Moneybox

There’s Nothing To Explain About Why Hedge Fund Managers Dislike Obama

Chrystia Freeland’s New Yorker piece about finance billionaires’ loathing of Barack Obama is a fun read, and I enjoyed Felix Salmon’s further analysis and elaboration, but I don’t actually think there’s a ton here that needs explaining.

Leaving finance and money out of it, if you think about American politics, you know that African-Americans, Hispanics, Asians, and Jews all back Democrats. You know that among white people, older people are more conservative than younger people and men are more conservative than women. So if you have a room full of older white men, then unless that room is full of Jewish men or gay men, it is overwhelmingly likely that they’re going to be detractors of Democrats in general and Barack Obama in particular. If you get them all talking about politics, then a standard group polarization phenomenon is going to lead to some over-the-top statements and wild Hitler comparisons.
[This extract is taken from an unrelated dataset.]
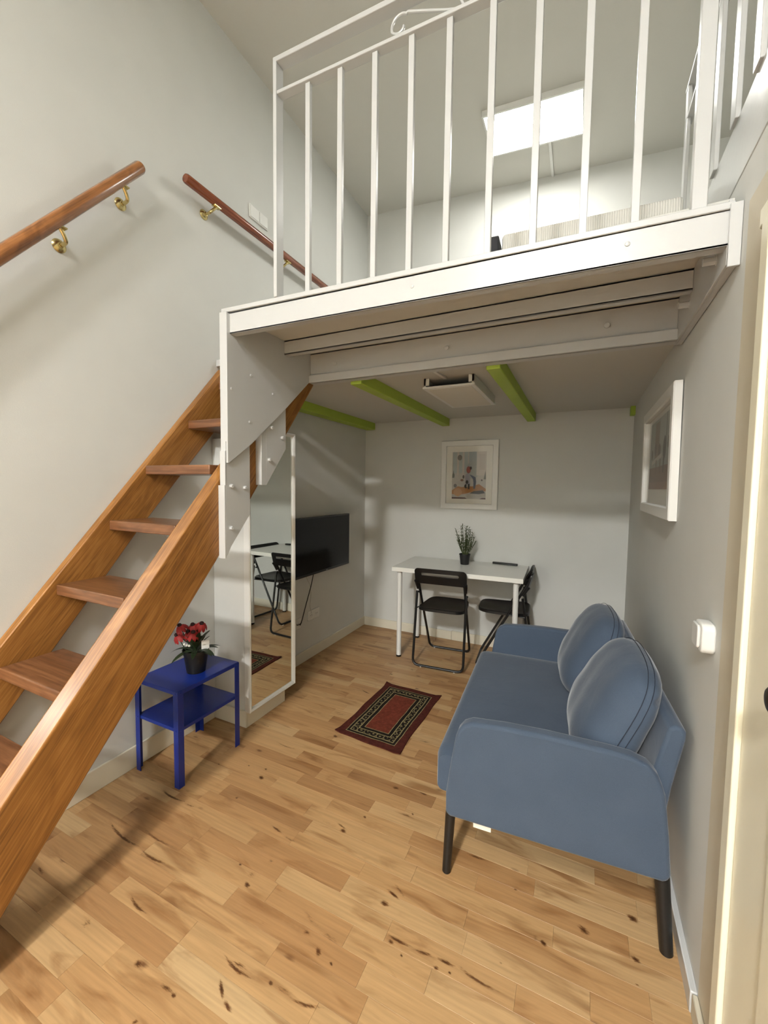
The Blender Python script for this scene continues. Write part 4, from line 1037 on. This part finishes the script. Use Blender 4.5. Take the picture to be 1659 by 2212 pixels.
for k in range(30):
    g = MB(); az = k*2.399+pr_.uniform(-.2, .2); ring = k/30
    low = k % 3 == 0
    blade(g, (PX+.012*math.cos(az), PY+.012*math.sin(az), PZ+.095+(.0 if low else pr_.uniform(.01, .05))), az, pr_.uniform(.075, .115) if low else pr_.uniform(.055, .085), pr_.uniform(.009, .014), pr_.uniform(.2, .45) if low else pr_.uniform(.75, 1.25), pr_.uniform(.35, .55) if low else pr_.uniform(.05, .25))
    g.build('leaf', LEAFM, fp, smooth=60)
cr_, cu = Vector((math.cos(YAW), math.sin(YAW), 0)), Vector((-math.sin(YAW), math.cos(YAW), 0))
for (a, b, zz, tilt) in ((-.066, -.005, .212, -.35), (-.088, .012, .160, -.5), (-.018, .012, .210, -.1), (.000, -.022, .188, .15), (.020, .014, .216, .35), (-.030, -.004, .184, -.3)):
    c = Vector((PX, PY, PZ))+cr_*a+cu*b+Vector((0, 0, zz))
    fg = MB(); fg.tube([(PX+cr_.x*a*.15, PY+cr_.y*a*.15, PZ+.09), tuple(Vector((PX, PY, PZ+zz*.6))+cr_*a*.5), tuple(c)], [.0022, .002, .0018], 6); stem = fg.build('flower_stem', LEAFM, fp)
    ax = Vector((cr_.x*math.sin(tilt), cr_.y*math.sin(tilt), math.cos(tilt))); ax = (ax+Vector((cu.x, cu.y, 0))*-.35).normalized()
    M = Matrix.Translation(c) @ ax.to_track_quat('Z', 'Y').to_matrix().to_4x4()
    g = MB(); g.lathe([(.004, -.004), (.0095, 0), (.0085, .007), (.004, .011), (.0005, .0115)], n=14, M=M); g.build('flower_centre', DARKC, stem)
    g = MB()
    for k in range(9):
        A = 2*PI*k/9+pr_.uniform(-.1, .1); vs = []
        for q, (rad, dz, w_) in enumerate(((.007, 0, .003), (.016, -.004, .0065), (.024, -.013, .0085), (.029, -.025, .0065), (.031, -.032, .0015))):
            d_, s_ = Vector((math.cos(A), math.sin(A), 0)), Vector((-math.sin(A), math.cos(A), 0))
            p_ = d_*rad*.9+Vector((0, 0, dz)); vs += [tuple(p_-s_*w_), tuple(p_+s_*w_)]
        g._add(vs, [(2*i, 2*i+1, 2*i+3, 2*i+2) for i in range(4)], M)
    g.build('petals', REDP, stem, smooth=60)
g = MB()
for a, b, zz in ((-.035, -.03, .135), (-.022, -.035, .132), (-.014, -.03, .128)):
    c = Vector((PX, PY, PZ))+cr_*a+cu*b+Vector((0, 0, zz)); g.lathe([(.0005, -.005), (.005, -.002), (.0055, .003), (.0005, .007)], tuple(c), 10)
g.build('bud', WPET, fp)
c = Vector((PX, PY, PZ))+cr_*.042+cu*.004
g = MB(); M = Matrix.Translation(c) @ Matrix.Rotation(YAW+.3, 4, 'Z'); g.box(-.018, .014, -.0006, .0006, .092, .142, M); g.build('plant_label', WPLAST, fp)

QX, QY, QZ = 1.060, -.205, .7402
sp_ = thing('potted_sprigs', 'small artificial green sprig plant in a black pot on the white table', 'potted plant', (QX, QY, QZ))
g = MB(); g.lathe([(.033, 0), (.034, .003), (.043, .078), (.046, .078), (.046, .088), (.043, .088), (.042, .080)], (QX, QY, QZ), 28, cap=False)
g.lathe([(.001, .002), (.033, .002)], (QX, QY, QZ), 28, cap=False); g.build('pot', POTM, sp_)
g = MB(); g.lathe([(.0005, .080), (.042, .078)], (QX, QY, QZ), 24, cap=False); g.build('soil', SOIL, sp_)
specs = [(-.075, .225, 0), (-.035, .255, .01), (-.022, .262, .004), (.0, .240, -.01), (.012, .250, .01), (.028, .245, -.005), (.045, .225, .012), (.060, .200, -.01), (.075, .155, .01), (-.055, .165, .01), (-.062, .130, -.01), (.085, .115, .01), (.010, .175, -.02), (-.012, .160, .02), (.035, .150, -.02), (-.04, .120, -.02), (.055, .110, -.02), (.0, .13, -.03), (.02, .12, .03), (-.025, .145, 0)]
for a, h_, b in specs:
    g = MB(); b0 = Vector((QX, QY, QZ+.07))+cr_*a*.15; tip = Vector((QX, QY, QZ+.075+h_*.92))+cr_*a+cu*b
    mid = (b0+tip)/2+cr_*a*.25+Vector((0, 0, .02)); path = [b0*(1-t_)**2+mid*2*t_*(1-t_)+tip*t_*t_ for t_ in [i/8 for i in range(9)]]
    g.tube([tuple(q) for q in path], .0022, 5)
    for i in range(2, 9):
        for s_ in (0, 1, 2):
            az = i*1.9+s_*2.1+a*30; blade(g, tuple(path[i]), az, pr_.uniform(.020, .034), .0034, pr_.uniform(.5, 1.1), .1, n=4)
    g.build('sprig', LEAF2, sp_, smooth=60)
g = MB(); c = Vector((QX, QY, QZ+.082))-cr_*.04
M = Matrix.Translation(c) @ Matrix.Rotation(YAW, 4, 'Z') @ Matrix.Rotation(.9, 4, 'Y'); g.box(-.004, .030, -.010, .010, -.0006, .0006, M); 
M = Matrix.Translation(c) @ Matrix.Rotation(YAW, 4, 'Z') @ Matrix.Rotation(2.2, 4, 'Y'); g.prism(rect(.018, 0, .036, .022, .009), 'z', -.0006, .0006, M); g.build('plant_label', WPLAST, sp_)

# ------------------------------------------------------------------ bed on the loft
t = thing('mattress', 'white ribbed mattress edge showing above the loft floor behind the railing', 'mattress', (2.0, -1.0, 2.118))
g = MB(); M = Matrix.Translation((1.585, -1.80, 2.118)) @ Matrix.Rotation(math.radians(3.0), 4, 'Z')
g.box(0, .615, 0, 1.70, 0, .288, M)
g.build('cover', MATTR, t, bevel=.015, seg=3)
o = MB().box(-.050, -.010, -.012, 1.60, 0, .280, M).build('bed_side_board', BLACKC, bevel=.006); tag(o, 'dark board standing beside the white mattress on the loft', 'board')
Obviously the financial regulation stuff, the tax stuff, the ins-and-outs of the crisis play some kind of role here. But there just isn’t that much that really needs explaining.

For a comparison, suppose I went and hung out with a bunch of WNBA players and asked them about politics. What’s going to happen? Well, I’ll bet you anything that this disproportionately black, gay-friendly group of young women is not really enthusiastic about Mitt Romney. But it would be foolish to spend a lot of time on the hypothesis that their anti-Romney sentiments have some specific relationship to his ideas about women’s basketball. The occupational structure of the American economy happens to have substantial overlaps with other politically salient aspects of America’s demographics.